The Jan. 6 hearings’ missing man: Mike Pence 

Former Vice President Mike Pence has shown no public interest in participating in the select committee’s proceedings, though he’s publicly defended his decision to break from Donald Trump. | Joe Raedle/Getty Images

The Jan. 6 select committee’s hearings are all about one man, and it’s not the one you think.
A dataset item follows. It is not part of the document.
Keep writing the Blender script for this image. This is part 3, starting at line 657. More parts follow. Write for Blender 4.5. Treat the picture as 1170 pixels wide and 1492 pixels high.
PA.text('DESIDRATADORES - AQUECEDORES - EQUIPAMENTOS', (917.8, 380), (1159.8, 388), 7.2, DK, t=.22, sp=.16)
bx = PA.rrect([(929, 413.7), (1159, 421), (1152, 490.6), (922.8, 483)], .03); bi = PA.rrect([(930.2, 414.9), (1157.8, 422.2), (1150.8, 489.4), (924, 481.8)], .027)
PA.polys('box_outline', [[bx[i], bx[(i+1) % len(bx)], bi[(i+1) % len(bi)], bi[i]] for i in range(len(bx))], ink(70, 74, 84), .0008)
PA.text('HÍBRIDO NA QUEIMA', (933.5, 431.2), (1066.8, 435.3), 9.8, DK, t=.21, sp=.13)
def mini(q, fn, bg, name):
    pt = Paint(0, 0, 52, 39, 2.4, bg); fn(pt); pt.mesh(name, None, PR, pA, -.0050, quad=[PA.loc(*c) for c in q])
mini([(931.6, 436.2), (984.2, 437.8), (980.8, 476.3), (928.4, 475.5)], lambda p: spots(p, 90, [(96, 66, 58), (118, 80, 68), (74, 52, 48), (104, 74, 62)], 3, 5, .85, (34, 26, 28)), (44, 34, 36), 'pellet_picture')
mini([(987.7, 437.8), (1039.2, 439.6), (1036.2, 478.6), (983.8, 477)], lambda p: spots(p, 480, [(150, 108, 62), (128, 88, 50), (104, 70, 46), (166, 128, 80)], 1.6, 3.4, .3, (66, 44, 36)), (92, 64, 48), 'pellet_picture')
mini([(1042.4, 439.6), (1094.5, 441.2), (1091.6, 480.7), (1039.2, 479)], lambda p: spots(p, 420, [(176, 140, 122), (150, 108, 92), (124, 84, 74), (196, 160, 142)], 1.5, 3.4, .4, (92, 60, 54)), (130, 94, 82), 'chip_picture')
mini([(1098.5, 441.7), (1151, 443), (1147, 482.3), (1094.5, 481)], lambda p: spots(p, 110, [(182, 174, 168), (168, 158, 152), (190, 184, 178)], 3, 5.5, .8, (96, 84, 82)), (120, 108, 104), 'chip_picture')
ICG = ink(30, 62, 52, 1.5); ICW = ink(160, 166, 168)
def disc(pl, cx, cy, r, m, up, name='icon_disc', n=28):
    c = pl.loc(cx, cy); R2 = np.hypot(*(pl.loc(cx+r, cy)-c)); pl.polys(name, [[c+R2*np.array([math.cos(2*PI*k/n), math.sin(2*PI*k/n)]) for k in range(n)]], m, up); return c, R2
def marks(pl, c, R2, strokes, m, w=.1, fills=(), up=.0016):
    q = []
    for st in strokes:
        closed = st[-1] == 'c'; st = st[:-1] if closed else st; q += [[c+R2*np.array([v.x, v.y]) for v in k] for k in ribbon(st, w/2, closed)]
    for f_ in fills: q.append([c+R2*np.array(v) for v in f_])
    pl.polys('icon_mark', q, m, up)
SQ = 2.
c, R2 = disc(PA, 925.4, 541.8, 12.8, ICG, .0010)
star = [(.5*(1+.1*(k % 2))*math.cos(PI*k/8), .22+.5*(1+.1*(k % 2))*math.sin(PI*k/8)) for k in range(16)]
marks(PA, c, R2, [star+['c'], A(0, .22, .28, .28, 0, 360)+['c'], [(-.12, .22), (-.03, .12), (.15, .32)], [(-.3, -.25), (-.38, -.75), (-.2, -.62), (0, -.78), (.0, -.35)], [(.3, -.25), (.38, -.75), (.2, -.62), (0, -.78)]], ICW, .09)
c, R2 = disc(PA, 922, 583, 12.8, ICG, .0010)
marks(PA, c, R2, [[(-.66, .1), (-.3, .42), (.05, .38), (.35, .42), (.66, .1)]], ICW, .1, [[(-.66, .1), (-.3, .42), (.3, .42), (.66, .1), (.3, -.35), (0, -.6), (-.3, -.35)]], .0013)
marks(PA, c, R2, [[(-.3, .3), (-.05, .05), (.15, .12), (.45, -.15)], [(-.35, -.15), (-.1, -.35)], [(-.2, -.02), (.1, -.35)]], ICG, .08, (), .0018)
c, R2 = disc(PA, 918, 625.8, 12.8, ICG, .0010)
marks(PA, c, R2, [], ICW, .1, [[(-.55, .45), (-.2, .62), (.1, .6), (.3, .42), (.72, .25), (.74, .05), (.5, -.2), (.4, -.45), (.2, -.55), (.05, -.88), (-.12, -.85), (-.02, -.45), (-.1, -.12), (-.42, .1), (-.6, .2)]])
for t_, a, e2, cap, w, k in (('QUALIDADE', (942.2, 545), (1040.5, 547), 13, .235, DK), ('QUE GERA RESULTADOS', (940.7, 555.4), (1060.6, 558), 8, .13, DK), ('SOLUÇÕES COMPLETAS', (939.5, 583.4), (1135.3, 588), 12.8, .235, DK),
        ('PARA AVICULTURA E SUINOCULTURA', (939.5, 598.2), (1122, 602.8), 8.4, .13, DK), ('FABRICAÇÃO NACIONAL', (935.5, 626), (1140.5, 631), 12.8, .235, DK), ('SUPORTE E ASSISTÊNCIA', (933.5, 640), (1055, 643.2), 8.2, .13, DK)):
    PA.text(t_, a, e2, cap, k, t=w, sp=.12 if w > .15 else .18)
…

It’s Mike Pence.

Pence’s role in certifying the Electoral College results on Jan. 6, 2021, hours after hundreds of pro-Trump rioters stormed the Capitol, has only become more of a flashpoint in the investigation of the day’s events and in Republican politics more broadly. 

Rep. Jamie Raskin (D-Md.), a member of the House panel investigating Jan. 6, has emphasized the significance of Pence refusing to leave the Capitol as rioters were inside the building, suggesting to do so would have given an opening for Trump’s allies to follow through on their plan in Pence’s absence. 
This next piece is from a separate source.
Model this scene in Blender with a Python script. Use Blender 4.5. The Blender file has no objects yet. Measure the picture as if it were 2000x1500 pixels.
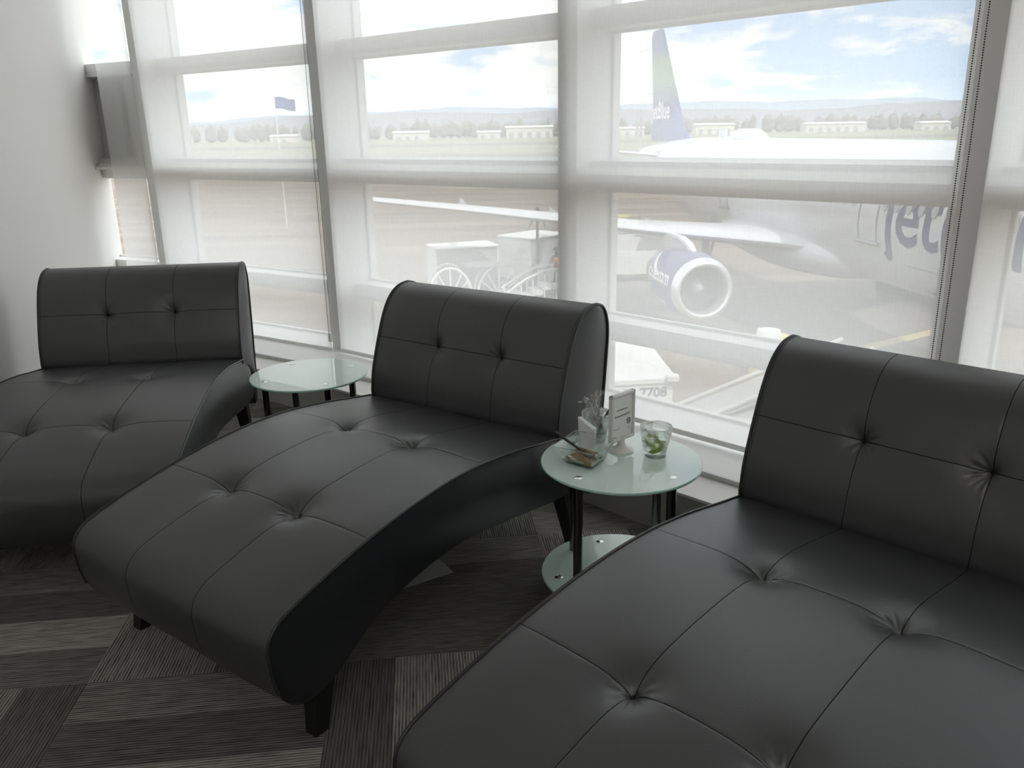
import bpy, bmesh, math, random
from mathutils import Vector, Matrix, Euler
random.seed(7)
S = bpy.context.scene
COL = S.collection
PI = math.pi

# ------------------------------------------------------------------ camera
cam_d = bpy.data.cameras.new('camera'); cam = bpy.data.objects.new('camera', cam_d); COL.objects.link(cam)
pitch, roll = math.radians(17.2), math.radians(1.1)
Fv = Vector((0, math.cos(pitch), -math.sin(pitch)))
R0 = Vector((1, 0, 0)); U0 = R0.cross(Fv)
Rv = R0 * math.cos(roll) - U0 * math.sin(roll)
Uv = Rv.cross(Fv)
M = Matrix(((Rv.x, Uv.x, -Fv.x, 0), (Rv.y, Uv.y, -Fv.y, 0), (Rv.z, Uv.z, -Fv.z, 1.4), (0, 0, 0, 1)))
cam.matrix_world = M
cam_d.sensor_width = 36; cam_d.lens = 1593 / 2000 * 36; cam_d.clip_start = .02; cam_d.clip_end = 20000
S.camera = cam
S.view_settings.view_transform = 'Standard'; S.view_settings.look = 'None'
S.view_settings.gamma = 1; S.view_settings.use_curve_mapping = False
S.view_settings.exposure = 1.25
try:
    S.cycles.transparent_max_bounces = 24; S.cycles.max_bounces = 10; S.cycles.transmission_bounces = 10
    S.cycles.diffuse_bounces = 5; S.cycles.glossy_bounces = 5
    S.cycles.sample_clamp_indirect = 6; S.cycles.use_denoising = True
except Exception: pass

# ------------------------------------------------------------------ node helpers
def nt(m):
    m.use_nodes = True; m.node_tree.nodes.clear(); return m.node_tree
def N(t, typ, **k):
    n = t.nodes.new(typ)
    for a, v in k.items():
        if a == 'ins':
            for key, val in v.items(): n.inputs[key].default_value = val
        else: setattr(n, a, v)
    return n
def L(t, a, b): t.links.new(a, b)
def math_n(t, op, a, b=None, c=None):
    n = N(t, 'ShaderNodeMath', operation=op)
    for i, v in enumerate((a, b, c)):
        if v is None: continue
        if isinstance(v, (int, float)): n.inputs[i].default_value = v
        else: L(t, v, n.inputs[i])
    return n.outputs[0]
def mixc(t, f, a, b):
    n = N(t, 'ShaderNodeMix', data_type='RGBA')
    if isinstance(f, (int, float)): n.inputs[0].default_value = f
    else: L(t, f, n.inputs[0])
    for i, v in ((6, a), (7, b)):
        if isinstance(v, tuple): n.inputs[i].default_value = (*v[:3], 1)
        else: L(t, v, n.inputs[i])
    return n.outputs[2]

# ------------------------------------------------------------------ sky
W = bpy.data.worlds.new('world'); S.world = W
t = nt(W)
tc = N(t, 'ShaderNodeTexCoord'); sx = N(t, 'ShaderNodeSeparateXYZ'); L(t, tc.outputs['Generated'], sx.inputs[0])
zc = math_n(t, 'MAXIMUM', sx.outputs[2], 0.0)
den = math_n(t, 'ADD', zc, 0.22)
cx = math_n(t, 'DIVIDE', sx.outputs[0], den); cy = math_n(t, 'DIVIDE', sx.outputs[1], den)
cb = N(t, 'ShaderNodeCombineXYZ'); L(t, cx, cb.inputs[0]); L(t, cy, cb.inputs[1])
nz = N(t, 'ShaderNodeTexNoise', ins={'Scale': 2.6, 'Detail': 10.0, 'Roughness': .58, 'Distortion': .25}); L(t, cb.outputs[0], nz.inputs['Vector'])
nz2 = N(t, 'ShaderNodeTexNoise', ins={'Scale': 5.5, 'Detail': 8.0, 'Roughness': .6}); L(t, cb.outputs[0], nz2.inputs['Vector'])
dt = N(t, 'ShaderNodeVectorMath', operation='DOT_PRODUCT')
b0 = Vector((math.sin(math.radians(24)), math.cos(math.radians(24)), math.tan(math.radians(7.5)))).normalized()
L(t, tc.outputs['Generated'], dt.inputs[0]); dt.inputs[1].default_value = b0
patch = N(t, 'ShaderNodeMapRange', ins={'From Min': .975, 'From Max': .999, 'To Min': 0.0, 'To Max': .20}); L(t, dt.outputs['Value'], patch.inputs[0])
cov = math_n(t, 'SUBTRACT', nz.outputs[0], patch.outputs[0])
cr = N(t, 'ShaderNodeMapRange', ins={'From Min': .35, 'From Max': .46}); L(t, cov, cr.inputs[0])
ramp = N(t, 'ShaderNodeMapRange', ins={'From Min': 0.0, 'From Max': .35}); L(t, zc, ramp.inputs[0])
blue = mixc(t, ramp.outputs[0], (.56, .74, .95), (.20, .38, .76))
shade = N(t, 'ShaderNodeMapRange', ins={'From Min': .33, 'From Max': .62, 'To Min': .62, 'To Max': 1.0}); L(t, nz2.outputs[0], shade.inputs[0])
cl = mixc(t, shade.outputs[0], (.52, .58, .68), (1.12, 1.10, 1.06))
skyc = mixc(t, cr.outputs[0], blue, cl)
hz = N(t, 'ShaderNodeMapRange', ins={'From Min': 0.0, 'From Max': .045, 'To Min': .75, 'To Max': 0.0}); L(t, zc, hz.inputs[0])
skyc = mixc(t, hz.outputs[0], skyc, (.95, 1.08, 1.2))
bg = N(t, 'ShaderNodeBackground', ins={'Strength': 1.0}); L(t, skyc, bg.inputs[0])
ow = N(t, 'ShaderNodeOutputWorld'); L(t, bg.outputs[0], ow.inputs[0])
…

Ultimately, Pence’s refusal to support Trump’s push enraged the former president, who used it to stoke his supporters’ fury even further. Now the only remaining question is whether Pence — who has been boosting his public profile for a potential 2024 bid — will play any direct role in the select panel’s effort to force a national reckoning with Trump’s plot to subvert the election. Democrats say they haven’t ruled out the possibility that he’ll testify.

“We’ve always had the effort to reach out and get the vice president’s participation, so that’s still there,” the Jan. 6 committee’s Chair Rep. Bennie Thompson (D-Miss.) told reporters, adding: “we’re still engaging [Pence’s lawyers].”